Dans son livre Mes très chères saintes (Éditions du Rocher), la chanteuse Natasha St Pier rend hommage à dix figures spirituelles. Elle esquisse autant de portraits de catholiques qu'elle célèbre comme des femmes inspirantes.
Natasha St Pier : "Toutes ces femmes ont été guidées par quelque chose de plus grand qu'elles"
Gilles Ganzmann : Quel est le point commun entre toutes ces femmes ?
Natasha St Pier : Je pense que c'est la capacité qu'elles ont eue à suivre ce que leur instinct leur disait de suivre, et ne pas suivre ce que la société, leur mari ou la bien-pensance leur disait de suivre. Thérèse de Lisieux a voulu entrer au Carmel, alors qu'elle était beaucoup trop jeune pour le faire. Jeanne d'Arc a voulu commander une armée, alors qu'on lui demandait de garder sa bergerie. Sainte-Geneviève a voulu agir un peu en politique pour sauver Paris, alors que la place des femmes n'était pas là. Toutes ces femmes ont peut-être été guidées par [quelque chose de] plus grand qu'elles, mais en tout cas n'ont pas suivi ce qu'on leur demandait de faire.
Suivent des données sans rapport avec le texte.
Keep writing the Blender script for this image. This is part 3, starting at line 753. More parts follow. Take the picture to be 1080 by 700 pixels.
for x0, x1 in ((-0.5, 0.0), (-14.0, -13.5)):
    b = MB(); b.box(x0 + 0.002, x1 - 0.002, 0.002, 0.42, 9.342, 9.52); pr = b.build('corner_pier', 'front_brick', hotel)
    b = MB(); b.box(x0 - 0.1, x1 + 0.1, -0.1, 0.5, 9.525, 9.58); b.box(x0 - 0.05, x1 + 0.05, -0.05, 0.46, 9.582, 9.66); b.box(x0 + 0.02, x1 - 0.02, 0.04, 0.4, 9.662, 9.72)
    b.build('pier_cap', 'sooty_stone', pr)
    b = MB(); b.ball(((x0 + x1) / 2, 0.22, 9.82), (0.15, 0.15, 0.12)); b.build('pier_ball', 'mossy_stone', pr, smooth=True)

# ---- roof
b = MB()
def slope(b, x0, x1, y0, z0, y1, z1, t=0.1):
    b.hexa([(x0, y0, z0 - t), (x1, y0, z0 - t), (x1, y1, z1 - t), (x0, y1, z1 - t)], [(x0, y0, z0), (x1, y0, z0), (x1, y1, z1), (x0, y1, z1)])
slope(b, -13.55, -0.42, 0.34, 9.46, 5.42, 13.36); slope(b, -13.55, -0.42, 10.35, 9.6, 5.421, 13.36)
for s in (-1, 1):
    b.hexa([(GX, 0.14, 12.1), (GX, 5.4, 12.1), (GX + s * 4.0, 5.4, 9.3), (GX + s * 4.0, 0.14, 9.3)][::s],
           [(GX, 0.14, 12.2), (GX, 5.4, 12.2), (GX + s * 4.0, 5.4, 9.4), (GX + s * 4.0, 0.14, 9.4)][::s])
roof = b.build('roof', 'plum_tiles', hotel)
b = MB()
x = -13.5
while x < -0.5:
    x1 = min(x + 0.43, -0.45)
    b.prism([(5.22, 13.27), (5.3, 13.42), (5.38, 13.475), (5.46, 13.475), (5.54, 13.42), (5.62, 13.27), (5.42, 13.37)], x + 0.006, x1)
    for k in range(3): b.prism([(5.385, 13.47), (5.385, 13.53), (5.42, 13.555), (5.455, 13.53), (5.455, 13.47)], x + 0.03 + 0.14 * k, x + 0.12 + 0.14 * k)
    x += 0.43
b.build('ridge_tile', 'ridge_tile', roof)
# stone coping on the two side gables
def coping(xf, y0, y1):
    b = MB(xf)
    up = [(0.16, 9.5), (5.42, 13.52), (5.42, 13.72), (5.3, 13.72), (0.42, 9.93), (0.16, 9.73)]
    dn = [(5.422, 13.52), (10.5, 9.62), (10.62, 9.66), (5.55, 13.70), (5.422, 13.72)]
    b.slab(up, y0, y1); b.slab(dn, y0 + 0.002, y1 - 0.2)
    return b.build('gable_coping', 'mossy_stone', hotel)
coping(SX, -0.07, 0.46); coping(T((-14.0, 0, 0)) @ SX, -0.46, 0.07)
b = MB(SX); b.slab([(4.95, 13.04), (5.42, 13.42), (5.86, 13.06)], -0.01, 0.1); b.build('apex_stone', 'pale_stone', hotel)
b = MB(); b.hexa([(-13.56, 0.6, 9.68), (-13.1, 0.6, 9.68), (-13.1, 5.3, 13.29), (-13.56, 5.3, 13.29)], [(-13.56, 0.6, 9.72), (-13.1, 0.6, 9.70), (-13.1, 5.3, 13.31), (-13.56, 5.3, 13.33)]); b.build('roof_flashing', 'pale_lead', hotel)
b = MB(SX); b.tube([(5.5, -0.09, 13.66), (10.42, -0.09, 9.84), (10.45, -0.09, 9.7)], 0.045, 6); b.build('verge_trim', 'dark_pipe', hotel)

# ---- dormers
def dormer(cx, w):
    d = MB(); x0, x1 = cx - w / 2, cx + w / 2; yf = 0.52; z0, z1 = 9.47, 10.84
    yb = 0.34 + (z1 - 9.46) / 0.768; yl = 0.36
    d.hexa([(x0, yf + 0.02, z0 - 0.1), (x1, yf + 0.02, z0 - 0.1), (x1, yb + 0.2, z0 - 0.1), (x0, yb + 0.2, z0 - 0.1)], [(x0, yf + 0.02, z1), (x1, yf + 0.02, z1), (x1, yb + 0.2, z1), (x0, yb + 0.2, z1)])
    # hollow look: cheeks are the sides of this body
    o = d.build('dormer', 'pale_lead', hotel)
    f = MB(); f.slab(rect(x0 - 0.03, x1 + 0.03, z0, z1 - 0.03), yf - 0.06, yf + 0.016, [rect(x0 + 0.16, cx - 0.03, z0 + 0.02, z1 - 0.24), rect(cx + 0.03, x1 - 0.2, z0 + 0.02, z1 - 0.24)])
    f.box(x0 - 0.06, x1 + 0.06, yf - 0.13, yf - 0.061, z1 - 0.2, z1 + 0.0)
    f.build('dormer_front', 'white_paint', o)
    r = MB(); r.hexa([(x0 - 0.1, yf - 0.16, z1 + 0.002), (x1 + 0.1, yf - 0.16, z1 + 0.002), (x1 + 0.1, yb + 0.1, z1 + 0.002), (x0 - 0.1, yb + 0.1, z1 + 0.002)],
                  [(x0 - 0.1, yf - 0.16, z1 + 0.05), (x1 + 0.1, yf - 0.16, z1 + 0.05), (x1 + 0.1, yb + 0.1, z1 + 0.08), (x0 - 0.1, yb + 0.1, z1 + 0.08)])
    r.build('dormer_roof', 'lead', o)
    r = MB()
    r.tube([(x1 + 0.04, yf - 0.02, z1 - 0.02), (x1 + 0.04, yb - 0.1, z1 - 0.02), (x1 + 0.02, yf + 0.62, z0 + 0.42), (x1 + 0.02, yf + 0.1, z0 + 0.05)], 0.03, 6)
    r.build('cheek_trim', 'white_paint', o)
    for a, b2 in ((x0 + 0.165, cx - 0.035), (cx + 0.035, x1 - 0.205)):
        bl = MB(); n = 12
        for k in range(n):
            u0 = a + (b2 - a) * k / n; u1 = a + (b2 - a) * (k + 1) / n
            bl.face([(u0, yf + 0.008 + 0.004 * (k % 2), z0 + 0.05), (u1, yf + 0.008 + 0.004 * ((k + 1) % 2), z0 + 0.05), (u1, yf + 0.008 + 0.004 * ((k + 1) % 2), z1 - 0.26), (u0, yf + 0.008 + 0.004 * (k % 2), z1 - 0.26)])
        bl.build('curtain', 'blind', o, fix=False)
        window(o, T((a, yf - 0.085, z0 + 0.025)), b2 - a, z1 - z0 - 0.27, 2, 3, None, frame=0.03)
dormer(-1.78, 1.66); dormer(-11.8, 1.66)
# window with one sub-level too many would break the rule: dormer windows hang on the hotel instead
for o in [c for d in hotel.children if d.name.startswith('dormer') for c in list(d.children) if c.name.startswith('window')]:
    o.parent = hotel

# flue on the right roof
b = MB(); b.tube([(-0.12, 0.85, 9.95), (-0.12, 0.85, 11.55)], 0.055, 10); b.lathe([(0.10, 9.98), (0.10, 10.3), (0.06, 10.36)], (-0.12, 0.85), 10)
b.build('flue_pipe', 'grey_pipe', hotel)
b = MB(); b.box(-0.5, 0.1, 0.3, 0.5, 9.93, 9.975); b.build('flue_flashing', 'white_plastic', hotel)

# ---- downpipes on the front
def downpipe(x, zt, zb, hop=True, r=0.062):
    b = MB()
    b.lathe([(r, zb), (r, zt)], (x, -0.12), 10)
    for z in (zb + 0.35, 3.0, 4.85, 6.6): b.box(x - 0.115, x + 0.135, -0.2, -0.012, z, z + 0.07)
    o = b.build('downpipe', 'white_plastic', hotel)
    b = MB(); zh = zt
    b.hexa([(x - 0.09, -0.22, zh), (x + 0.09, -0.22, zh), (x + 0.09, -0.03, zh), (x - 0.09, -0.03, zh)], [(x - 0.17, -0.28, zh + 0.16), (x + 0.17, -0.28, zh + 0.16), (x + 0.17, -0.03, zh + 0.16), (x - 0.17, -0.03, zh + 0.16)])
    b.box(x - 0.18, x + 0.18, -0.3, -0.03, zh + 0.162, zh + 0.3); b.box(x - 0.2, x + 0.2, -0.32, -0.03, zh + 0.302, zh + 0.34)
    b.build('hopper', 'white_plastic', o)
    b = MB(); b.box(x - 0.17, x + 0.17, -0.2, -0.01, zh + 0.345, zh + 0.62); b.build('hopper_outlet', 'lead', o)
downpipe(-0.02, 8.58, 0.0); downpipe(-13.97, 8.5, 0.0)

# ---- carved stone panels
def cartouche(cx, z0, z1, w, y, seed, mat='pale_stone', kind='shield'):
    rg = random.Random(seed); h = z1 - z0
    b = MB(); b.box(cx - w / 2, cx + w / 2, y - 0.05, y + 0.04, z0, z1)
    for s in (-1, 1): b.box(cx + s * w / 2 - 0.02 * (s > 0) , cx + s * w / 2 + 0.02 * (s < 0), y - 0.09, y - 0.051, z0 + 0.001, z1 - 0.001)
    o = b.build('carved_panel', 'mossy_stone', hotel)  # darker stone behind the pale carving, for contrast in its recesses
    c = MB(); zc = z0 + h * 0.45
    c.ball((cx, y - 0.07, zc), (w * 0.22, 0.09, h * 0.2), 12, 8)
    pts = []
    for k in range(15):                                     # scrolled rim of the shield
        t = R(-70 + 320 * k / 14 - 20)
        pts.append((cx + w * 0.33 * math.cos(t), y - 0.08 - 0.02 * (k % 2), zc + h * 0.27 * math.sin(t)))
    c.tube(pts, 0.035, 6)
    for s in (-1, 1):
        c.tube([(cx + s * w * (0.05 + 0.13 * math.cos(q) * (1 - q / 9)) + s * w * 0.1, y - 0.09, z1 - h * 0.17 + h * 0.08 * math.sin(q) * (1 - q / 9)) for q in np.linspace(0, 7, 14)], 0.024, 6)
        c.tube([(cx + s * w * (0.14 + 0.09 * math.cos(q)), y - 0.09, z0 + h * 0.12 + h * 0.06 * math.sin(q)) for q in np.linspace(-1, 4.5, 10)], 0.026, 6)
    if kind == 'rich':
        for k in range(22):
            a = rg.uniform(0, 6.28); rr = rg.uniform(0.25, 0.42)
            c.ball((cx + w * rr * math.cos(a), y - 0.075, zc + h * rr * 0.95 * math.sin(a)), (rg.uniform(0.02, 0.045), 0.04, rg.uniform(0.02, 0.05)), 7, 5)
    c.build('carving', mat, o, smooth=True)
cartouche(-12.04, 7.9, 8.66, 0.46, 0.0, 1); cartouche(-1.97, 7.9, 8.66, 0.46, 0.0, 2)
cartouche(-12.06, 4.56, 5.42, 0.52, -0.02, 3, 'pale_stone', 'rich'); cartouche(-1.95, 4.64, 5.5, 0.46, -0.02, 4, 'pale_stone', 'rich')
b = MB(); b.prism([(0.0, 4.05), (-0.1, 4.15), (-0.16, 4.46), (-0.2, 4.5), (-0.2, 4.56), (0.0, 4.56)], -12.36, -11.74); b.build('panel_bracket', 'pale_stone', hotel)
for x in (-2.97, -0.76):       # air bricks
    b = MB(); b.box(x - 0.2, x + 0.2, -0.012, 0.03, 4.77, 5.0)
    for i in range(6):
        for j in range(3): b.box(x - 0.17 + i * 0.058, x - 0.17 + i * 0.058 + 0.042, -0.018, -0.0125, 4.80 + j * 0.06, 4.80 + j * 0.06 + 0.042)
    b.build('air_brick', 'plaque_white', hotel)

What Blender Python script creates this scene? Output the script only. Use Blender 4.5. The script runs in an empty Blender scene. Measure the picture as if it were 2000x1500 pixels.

Jean-Marie Bordry : Vous êtes Canadienne. Est-il plus facile de parler de religion au Canada qu'en France ? On est un pays très laïc…
Natasha St Pier : Le Canada est un pays catholique, mais qui devient de plus en plus laïc. Jusqu'à il y a peu de temps, on enseignait la religion dans l'école publique, ce qui n'est plus le cas aujourd'hui. Mais le mariage religieux est encore reconnu. Après, c'est un pays qui s'ouvre sur le monde aussi. On a eu beaucoup moins rapidement qu'en France de l'immigration. C'est peut-être dû à notre climat, qui fait moins envie, qui fait moins rêver, je suppose. Mais aujourd'hui, le pays s'ouvre aussi à l'immigration. Et dans un souci de faire une place à tout le monde, on essaie aussi de vivre avec notre temps.
"Toutes ces femmes-là m'interpellent et me font me remettre en question"
Gilles Ganzmann : Laquelle de ces femmes vous inspire le plus d'admiration ?
Natasha St Pier : Toutes m'inspirent beaucoup d'admiration. Jeanne d'Arc, Marie, Sainte-Geneviève, Thérèse de Lisieux… Et il y en a une qui m'inspire aussi un peu d'incompréhension, c'est Gianna Beretta Molla, qui est la plus moderne d'entre toutes. C'était une femme pédiatre qui a choisi, en toute connaissance de cause, de mener une grossesse à terme, bien qu'elle savait qu'elle allait en mourir. Elle a préféré donner la vie alors qu'elle avait déjà des enfants. C'est là où je n'arrive plus à à comprendre. J'ai moi-même un enfant, et je me dis : "Est-ce que je serais capable de sacrifier ma vie, alors que cet enfant a encore besoin de moi, pour donner la vie à un autre enfant ?". Qu'est-ce qui peut faire qu'une femme ait cette grandeur d'âme, comment elle l'a fait? Toutes ces femmes-là m'interpellent et me font me remettre en question.
Gilles Ganzmann : Est-ce compliqué aujourd'hui d'avoir la foi ?
Natasha St Pier : Je pense que c'est compliqué de tous temps d'avoir la foi. Même ces femmes en parlent. Si on prend juste Thérèse de Lisieux, elle va connaître deux moments dans sa vie qu'elle appelle "les nuits de la foi", où elle va douter une première fois de tout. La deuxième fois, sa "nuit de la foi" ne porte pas sur l'existence de Dieu, mais sur l'existence de la vie éternelle. Elle, qui a consacré sa vie sur terre dans un seul but, c'est de rejoindre ce qu'elle appelle sa "vraie patrie", le ciel, va douter de ce ciel et penser que tout ce qu'elle a fait est vain. Donc, douter c'est normal, et ça fait partie de la foi. Je pense que si c'était facile d'avoir la foi, tout le monde l'aurait.